All this to say, I joined instagram very recently and was kind of freaked out by my sudden compulsion to check for likes and follows and what not. Still worse the worm-wyvern in the brain nagging that “you could post about this. Or this. This would make a good reel.”
Kill it with fire.
But just as I was about to tuck my skirts and run pell-mell away from that dragon, I went on a literal, actual, real-live run. After six miles and praying about all this, I realized something (was helped to realize it): this is only the first dragon that I’m going to have to deal with, and I better learn how to do it now, or I’m going to be in big trouble later.
I’m self-publishing a book. Hard work, yes, but not exactly deserving of accolades. It is something sheer will and a moderate investment can achieve. No one has to approve it. I just have to bully on ahead which is a thing I’m certainly capable of doing.
What’s to keep me from being drawn in, enchanted, and trapped in the caverns still further down the road.
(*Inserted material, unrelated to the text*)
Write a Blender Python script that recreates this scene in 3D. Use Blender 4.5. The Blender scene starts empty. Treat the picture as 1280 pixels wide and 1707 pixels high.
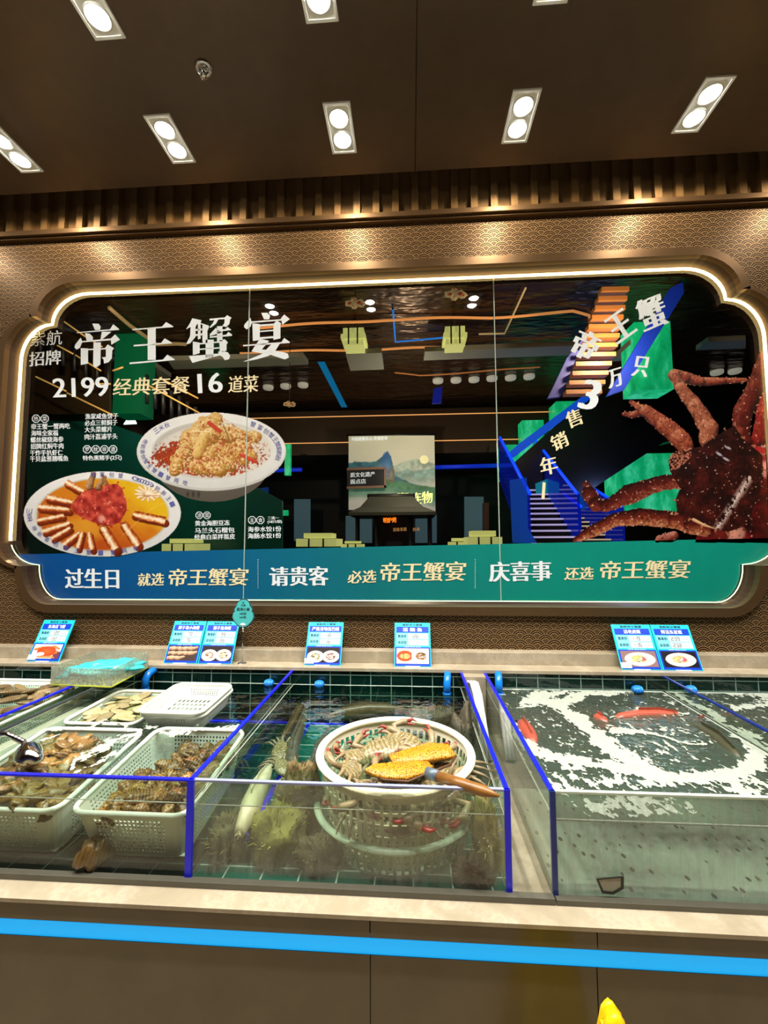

There will be goodreads to check. And Amazon. Barnes and Noble. Sales. Posts. Blogs. There will be a thousand slithering thoughts banging at my brain, telling me to seek here some satisfying treasure–a review, an accolade, a sale.
And I suspect I’ll be insatiable then, unless I can learn to be sated now on better fare than all those randomized dopamine hits.
How do you engage meaningfully in the lair of the dragon without being trapped? How do you keep the fog of enchantment out of your eyes?
How do you wander through, find what all that might be good or needed, and not get lost or dazed?
No, really, ye travelers who have gone before me…how?